Plusieurs milliers de manifestants ont défilé dimanche à Paris à l’appel de plusieurs organisations et de personnalités pour dénoncer « la progression de l’islamophobie en France » et rendre hommage à Aboubakar Cissé, jeune Malien tué dans une mosquée du Gard.

« Le racisme, ça commence avec des mots et ça finit comme Aboubakar », clamait une pancarte visible dans le cortège où ont pris place de nombreux représentants de la France Insoumise, dont Jean-Luc Mélenchon, Louis Boyard, Aymeric Caron, Aurélie Trouvé ou Eric Coquerel, a constaté une journaliste de l’AFP.

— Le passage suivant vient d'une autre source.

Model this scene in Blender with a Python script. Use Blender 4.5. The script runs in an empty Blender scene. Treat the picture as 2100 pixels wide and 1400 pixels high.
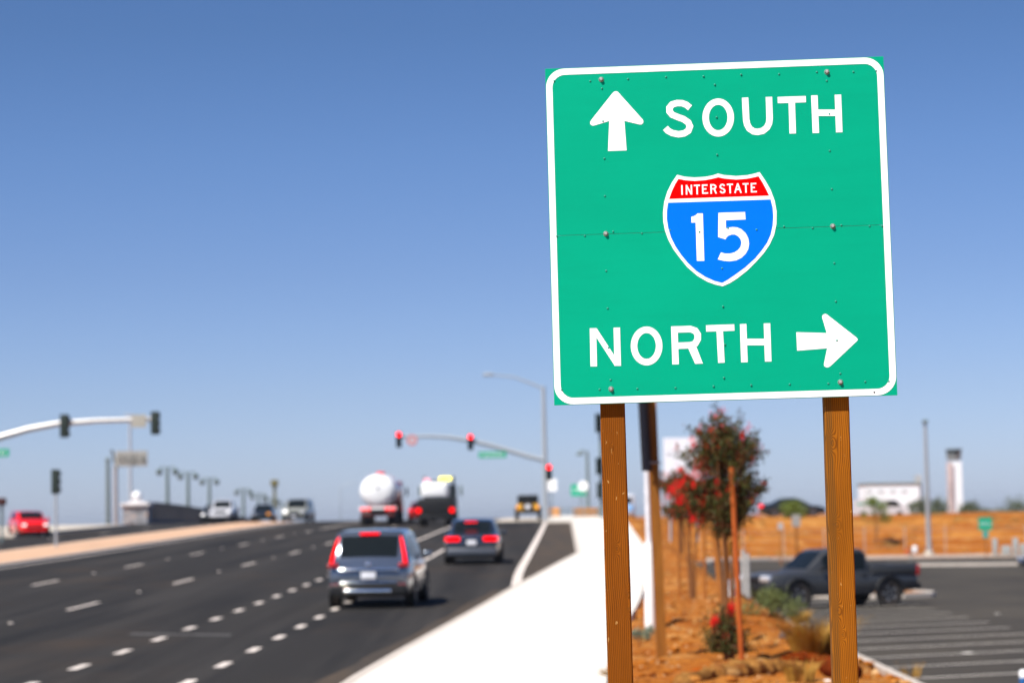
import bpy, bmesh, math, random
from mathutils import Vector, Matrix
random.seed(7)
R = math.radians
SC = bpy.context.scene
COL = SC.collection
# ---------------------------------------------------------------- camera, sky, sun, exposure
EYE = 2.25                       # height of the eye above the road datum
PITCH = math.atan(360 / 4958.3); ROLL = R(0.9)
cam_d = bpy.data.cameras.new('camera'); cam = bpy.data.objects.new('camera', cam_d); COL.objects.link(cam)
cam_d.lens = 85; cam_d.sensor_width = 36; cam_d.clip_end = 30000; cam_d.clip_start = 0.1
fx = Vector((0, math.cos(PITCH), math.sin(PITCH))); up0 = Vector((0, -math.sin(PITCH), math.cos(PITCH))); rt0 = Vector((1, 0, 0))
rt = rt0 * math.cos(ROLL) - up0 * math.sin(ROLL); up = rt0 * math.sin(ROLL) + up0 * math.cos(ROLL)
m = Matrix((rt, up, -fx)).transposed().to_4x4(); m.translation = Vector((0, 0, EYE)); cam.matrix_world = m
cam_d.dof.use_dof = True; cam_d.dof.focus_distance = 8.68; cam_d.dof.aperture_fstop = 3.5
SC.camera = cam
SUN_EL, SUN_OFF = 53, 42         # degrees; offset to the left of straight behind the camera
world = bpy.data.worlds.new('World'); SC.world = world; world.use_nodes = True
nt = world.node_tree; bg = nt.nodes['Background']
sky = nt.nodes.new('ShaderNodeTexSky'); sky.sky_type = 'NISHITA'; sky.sun_disc = False
sky.sun_elevation = R(SUN_EL); sky.sun_rotation = R(180 + SUN_OFF)
sky.altitude = 500; sky.air_density = 1.0; sky.dust_density = 0.6; sky.ozone_density = 2.5
hs = nt.nodes.new('ShaderNodeHueSaturation'); hs.inputs['Saturation'].default_value = 1.12
tcw = nt.nodes.new('ShaderNodeTexCoord'); spw = nt.nodes.new('ShaderNodeSeparateXYZ'); nt.links.new(tcw.outputs['Generated'], spw.inputs[0])
rw = nt.nodes.new('ShaderNodeValToRGB'); nt.links.new(spw.outputs['Z'], rw.inputs[0])       # dry desert air: bluer near the horizon
K_ = 1.5; stops = [(0.0, (.77, .9, 1.47)), (.052, (.69, .76, 1.14)), (.10, (.63, .69, 1.0)), (.15, (.585, .67, .94)), (.2, (.52, .61, .83)), (.6, (.5, .6, .85))]
el_ = rw.color_ramp.elements; el_[0].position = 0; el_[0].color = tuple(c / K_ for c in stops[0][1]) + (1,); el_[1].position = .6; el_[1].color = tuple(c / K_ for c in stops[-1][1]) + (1,)
for p_, c_ in stops[1:-1]: q_ = el_.new(p_); q_.color = tuple(c / K_ for c in c_) + (1,)
vm = nt.nodes.new('ShaderNodeVectorMath'); vm.operation = 'MULTIPLY'; vs_ = nt.nodes.new('ShaderNodeVectorMath'); vs_.operation = 'SCALE'; vs_.inputs['Scale'].default_value = K_
nt.links.new(sky.outputs[0], hs.inputs['Color']); nt.links.new(hs.outputs[0], vm.inputs[0]); nt.links.new(rw.outputs[0], vm.inputs[1]); nt.links.new(vm.outputs[0], vs_.inputs[0]); nt.links.new(vs_.outputs[0], bg.inputs[0])
bg.inputs[1].default_value = 0.0745
sd = bpy.data.lights.new('sun', 'SUN'); sun = bpy.data.objects.new('sun', sd); COL.objects.link(sun)
sd.energy = 5.0; sd.angle = R(0.5); sd.color = (1, 0.955, 0.88)
a, e = R(SUN_OFF), R(SUN_EL)
sun.rotation_euler = Vector((-math.sin(a) * math.cos(e), -math.cos(a) * math.cos(e), math.sin(e))).to_track_quat('Z', 'Y').to_euler()
SC.view_settings.view_transform = 'Standard'; SC.view_settings.look = 'None'; SC.view_settings.gamma = 1
SC.view_settings.exposure = 0.52
SC.render.engine = 'CYCLES'; SC.render.resolution_x = 1024; SC.render.resolution_y = 682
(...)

« Avec la mort d’Aboubakar Cissé, une ligne rouge a été franchie », a estimé Tarek, 44 ans, cadre de production francilien, défilant sous le soleil avec un grand drapeau bleu-blanc-rouge.

Au milieu de drapeaux français et palestiniens, les manifestants scandaient notamment « non, non à l’islamophobie », avec plusieurs slogans et pancartes ciblant le ministre de l’Intérieur: « Même si Retailleau ne veut pas, nous on est là », « c’est pas les femmes voilées, c’est pas les musulmans, c’est Retailleau qu’il faut virer ».

Des organisations antiracistes avaient appelé à défiler dans la capitale, où la préfecture de police a compté 3.700 participants et les organisateurs 15.000, et ailleurs en France: ils étaient quelque 400 à Lille, environ 200 à Lyon selon la préfecture, 150 à Marseille selon les organisateurs et la préfecture de police.

Le député LFI Éric Coquerel a déploré une « augmentation de l’islamophobie de manière incontestable, jusqu’à la mort d’Aboubakar Cissé dans une mosquée ». « Jamais on ne dira assez la responsabilité du ministre Retailleau qui fusionne droite et extrême droite », a-t-il lancé, assurant à « nos compatriotes de confession musulmane » qu' »on ne lâchera rien ».

« L’islamophobie tue, blesse, discrimine, humilie… Stop », pouvait-on lire sur une pancarte à Marseille, où, dans le rassemblement, se trouvaient aussi un prêtre catholique, le père Joseph Sene, 36 ans, « venu soutenir nos frères musulmans », et un pasteur protestant, Bryan Parrish, 63 ans, pour lequel « on peut très bien vivre ensemble ».

Les trois premiers mois de l’année ont enregistré une augmentation des actes antimusulmans de 72% par rapport à la période en 2024 avec 79 cas recensés, selon un décompte du ministère de l’Intérieur.

Yassine Benyettou, secrétaire national du collectif RED Jeunes et coorganisateur de la marche, a déploré cette semaine « une peur constante » grandissante dans la communauté musulmane, estimant que la « parole décomplexée » d’une partie de la classe politique alimente un climat antimusulman.

Le meurtre d’Aboubakar Cissé a ravivé un débat autour du terme même d' »islamophobie ».

Bruno Retailleau, dont l’attitude dans cette affaire a été critiquée à gauche et par des proches de la victime, a estimé qu' »il y a une connotation idéologique du terme +islamophobie+ très marquée vis-à-vis des Frères musulmans, qui fait que dans notre ministère, on prend la précaution de ne pas l’utiliser ».

Le Premier ministre François Bayrou a au contraire défendu l’emploi du terme « islamophobe » dans cette affaire.

Ce débat a trouvé un écho dans le cortège parisien dimanche avec cette pancarte brandie par un manifestant: « Ils ne sont pas islamophobes, c’est juste qu’ils n’aiment pas les musulmans ».